Entries with scene source code:
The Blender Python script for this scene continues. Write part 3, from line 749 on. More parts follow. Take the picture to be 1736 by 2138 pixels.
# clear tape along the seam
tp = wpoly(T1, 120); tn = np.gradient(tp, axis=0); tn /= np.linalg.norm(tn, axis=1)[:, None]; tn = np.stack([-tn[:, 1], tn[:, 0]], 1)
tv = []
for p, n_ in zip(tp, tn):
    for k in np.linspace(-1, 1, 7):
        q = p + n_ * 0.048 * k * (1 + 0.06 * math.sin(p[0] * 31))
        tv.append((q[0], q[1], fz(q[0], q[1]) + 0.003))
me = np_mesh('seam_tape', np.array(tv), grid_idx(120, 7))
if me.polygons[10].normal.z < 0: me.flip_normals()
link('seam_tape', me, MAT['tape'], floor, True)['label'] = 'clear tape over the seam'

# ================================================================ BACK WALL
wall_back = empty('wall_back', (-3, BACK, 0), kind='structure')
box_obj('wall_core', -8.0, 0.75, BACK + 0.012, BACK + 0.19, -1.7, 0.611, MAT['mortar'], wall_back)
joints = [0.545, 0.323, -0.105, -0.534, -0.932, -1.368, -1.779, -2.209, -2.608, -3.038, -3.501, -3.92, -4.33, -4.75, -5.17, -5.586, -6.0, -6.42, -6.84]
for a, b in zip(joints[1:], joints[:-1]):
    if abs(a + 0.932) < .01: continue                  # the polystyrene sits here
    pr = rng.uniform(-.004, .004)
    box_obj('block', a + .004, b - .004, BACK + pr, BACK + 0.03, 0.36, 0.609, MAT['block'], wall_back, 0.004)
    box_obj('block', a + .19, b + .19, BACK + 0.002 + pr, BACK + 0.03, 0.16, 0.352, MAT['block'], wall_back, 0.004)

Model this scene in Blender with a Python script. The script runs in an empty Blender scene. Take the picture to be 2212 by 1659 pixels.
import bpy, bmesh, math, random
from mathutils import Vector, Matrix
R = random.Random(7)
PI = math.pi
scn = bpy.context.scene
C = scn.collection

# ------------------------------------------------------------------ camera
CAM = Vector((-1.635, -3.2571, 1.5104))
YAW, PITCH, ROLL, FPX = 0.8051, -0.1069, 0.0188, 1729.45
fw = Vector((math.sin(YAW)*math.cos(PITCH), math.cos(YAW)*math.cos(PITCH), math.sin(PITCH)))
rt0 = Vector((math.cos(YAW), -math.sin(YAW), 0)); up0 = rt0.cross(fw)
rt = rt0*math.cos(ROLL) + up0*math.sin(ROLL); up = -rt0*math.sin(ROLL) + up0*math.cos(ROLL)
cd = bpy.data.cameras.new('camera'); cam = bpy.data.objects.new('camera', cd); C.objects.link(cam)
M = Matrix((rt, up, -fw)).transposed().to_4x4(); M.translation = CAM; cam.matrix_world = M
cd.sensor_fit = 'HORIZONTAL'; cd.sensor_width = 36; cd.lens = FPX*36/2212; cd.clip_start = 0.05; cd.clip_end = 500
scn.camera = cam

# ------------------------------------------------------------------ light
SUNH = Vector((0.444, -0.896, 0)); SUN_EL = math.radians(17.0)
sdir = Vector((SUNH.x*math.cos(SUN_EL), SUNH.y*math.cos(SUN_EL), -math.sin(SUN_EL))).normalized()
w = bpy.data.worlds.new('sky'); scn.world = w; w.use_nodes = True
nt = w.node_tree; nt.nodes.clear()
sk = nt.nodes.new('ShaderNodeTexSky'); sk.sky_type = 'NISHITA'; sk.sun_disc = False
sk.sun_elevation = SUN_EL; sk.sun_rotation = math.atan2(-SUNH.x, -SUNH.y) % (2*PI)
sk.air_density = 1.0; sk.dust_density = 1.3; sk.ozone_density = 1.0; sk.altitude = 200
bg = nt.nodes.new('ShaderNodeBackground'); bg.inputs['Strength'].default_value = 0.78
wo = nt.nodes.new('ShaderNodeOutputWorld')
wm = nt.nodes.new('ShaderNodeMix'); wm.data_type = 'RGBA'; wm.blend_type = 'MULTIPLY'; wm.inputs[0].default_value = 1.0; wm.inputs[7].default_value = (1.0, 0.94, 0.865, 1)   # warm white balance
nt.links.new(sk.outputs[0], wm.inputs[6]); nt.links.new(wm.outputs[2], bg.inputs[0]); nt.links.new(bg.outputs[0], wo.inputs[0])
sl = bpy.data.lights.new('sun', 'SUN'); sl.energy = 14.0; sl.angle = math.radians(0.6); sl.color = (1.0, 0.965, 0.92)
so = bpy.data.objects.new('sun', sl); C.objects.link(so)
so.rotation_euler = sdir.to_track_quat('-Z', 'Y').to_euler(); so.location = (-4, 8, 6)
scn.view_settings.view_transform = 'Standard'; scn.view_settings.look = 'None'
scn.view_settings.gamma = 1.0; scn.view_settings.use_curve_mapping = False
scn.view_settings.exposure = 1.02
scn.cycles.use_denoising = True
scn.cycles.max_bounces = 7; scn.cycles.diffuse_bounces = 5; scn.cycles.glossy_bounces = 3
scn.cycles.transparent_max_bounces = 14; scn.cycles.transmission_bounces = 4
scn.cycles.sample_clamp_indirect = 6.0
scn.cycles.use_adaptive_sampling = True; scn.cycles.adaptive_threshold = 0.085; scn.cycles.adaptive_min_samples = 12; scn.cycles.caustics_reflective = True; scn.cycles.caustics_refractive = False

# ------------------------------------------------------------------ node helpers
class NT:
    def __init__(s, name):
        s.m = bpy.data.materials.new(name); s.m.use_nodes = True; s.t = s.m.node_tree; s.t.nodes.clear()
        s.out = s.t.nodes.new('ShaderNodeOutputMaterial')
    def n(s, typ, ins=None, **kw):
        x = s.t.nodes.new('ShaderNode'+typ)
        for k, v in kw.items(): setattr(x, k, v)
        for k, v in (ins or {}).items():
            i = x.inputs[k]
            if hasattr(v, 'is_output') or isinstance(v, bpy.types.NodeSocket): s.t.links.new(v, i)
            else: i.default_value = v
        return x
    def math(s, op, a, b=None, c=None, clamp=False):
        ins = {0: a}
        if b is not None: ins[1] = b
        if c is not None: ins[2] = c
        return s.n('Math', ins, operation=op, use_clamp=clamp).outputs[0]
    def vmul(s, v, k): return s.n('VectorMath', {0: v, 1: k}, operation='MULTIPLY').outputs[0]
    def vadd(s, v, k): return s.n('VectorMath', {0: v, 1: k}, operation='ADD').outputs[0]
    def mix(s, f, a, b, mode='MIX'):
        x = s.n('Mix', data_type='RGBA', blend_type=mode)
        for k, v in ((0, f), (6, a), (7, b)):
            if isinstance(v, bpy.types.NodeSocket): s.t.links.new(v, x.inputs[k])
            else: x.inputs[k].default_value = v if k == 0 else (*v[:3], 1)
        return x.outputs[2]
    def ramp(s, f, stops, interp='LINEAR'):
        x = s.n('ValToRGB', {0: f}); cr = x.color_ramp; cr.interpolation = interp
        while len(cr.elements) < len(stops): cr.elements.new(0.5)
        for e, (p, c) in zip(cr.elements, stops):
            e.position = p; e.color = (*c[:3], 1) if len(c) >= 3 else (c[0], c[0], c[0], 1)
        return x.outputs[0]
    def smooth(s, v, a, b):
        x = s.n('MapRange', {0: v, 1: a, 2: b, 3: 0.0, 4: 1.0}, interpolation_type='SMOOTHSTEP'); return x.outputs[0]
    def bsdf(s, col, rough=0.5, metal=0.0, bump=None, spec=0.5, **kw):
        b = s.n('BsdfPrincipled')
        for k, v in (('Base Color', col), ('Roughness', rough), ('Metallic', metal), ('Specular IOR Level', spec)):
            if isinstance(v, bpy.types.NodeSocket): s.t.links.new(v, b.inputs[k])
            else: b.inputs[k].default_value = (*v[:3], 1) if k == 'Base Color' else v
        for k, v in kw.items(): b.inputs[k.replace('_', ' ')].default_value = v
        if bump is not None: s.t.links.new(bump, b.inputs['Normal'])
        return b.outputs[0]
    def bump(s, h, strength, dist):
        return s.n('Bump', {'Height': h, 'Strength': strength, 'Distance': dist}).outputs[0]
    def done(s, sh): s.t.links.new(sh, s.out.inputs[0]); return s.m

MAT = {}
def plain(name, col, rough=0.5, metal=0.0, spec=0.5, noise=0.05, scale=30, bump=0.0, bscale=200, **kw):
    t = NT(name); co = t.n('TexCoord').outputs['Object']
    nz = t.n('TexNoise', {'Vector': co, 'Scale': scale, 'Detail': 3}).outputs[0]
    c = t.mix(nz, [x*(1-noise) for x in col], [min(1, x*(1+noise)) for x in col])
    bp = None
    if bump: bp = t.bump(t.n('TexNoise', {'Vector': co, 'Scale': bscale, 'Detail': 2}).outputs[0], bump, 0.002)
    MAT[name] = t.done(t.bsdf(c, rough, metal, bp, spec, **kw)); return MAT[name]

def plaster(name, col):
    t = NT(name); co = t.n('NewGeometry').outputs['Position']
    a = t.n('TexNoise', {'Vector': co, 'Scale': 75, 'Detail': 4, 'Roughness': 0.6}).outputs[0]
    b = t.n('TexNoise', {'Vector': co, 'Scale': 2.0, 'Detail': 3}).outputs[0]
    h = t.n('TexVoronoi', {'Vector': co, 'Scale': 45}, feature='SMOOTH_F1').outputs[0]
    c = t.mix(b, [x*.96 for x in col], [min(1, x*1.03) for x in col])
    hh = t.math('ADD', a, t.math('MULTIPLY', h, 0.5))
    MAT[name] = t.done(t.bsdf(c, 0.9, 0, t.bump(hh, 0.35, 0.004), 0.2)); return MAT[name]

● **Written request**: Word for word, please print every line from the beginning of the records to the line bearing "link('seam_tape', me, MAT['tape'], floor, True)['label']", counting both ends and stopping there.

● **Result of this task**:
The Blender Python script for this scene continues. Write part 3, from line 749 on. More parts follow. Take the picture to be 1736 by 2138 pixels.
# clear tape along the seam
tp = wpoly(T1, 120); tn = np.gradient(tp, axis=0); tn /= np.linalg.norm(tn, axis=1)[:, None]; tn = np.stack([-tn[:, 1], tn[:, 0]], 1)
tv = []
for p, n_ in zip(tp, tn):
    for k in np.linspace(-1, 1, 7):
        q = p + n_ * 0.048 * k * (1 + 0.06 * math.sin(p[0] * 31))
        tv.append((q[0], q[1], fz(q[0], q[1]) + 0.003))
me = np_mesh('seam_tape', np.array(tv), grid_idx(120, 7))
if me.polygons[10].normal.z < 0: me.flip_normals()
link('seam_tape', me, MAT['tape'], floor, True)['label'] = 'clear tape over the seam'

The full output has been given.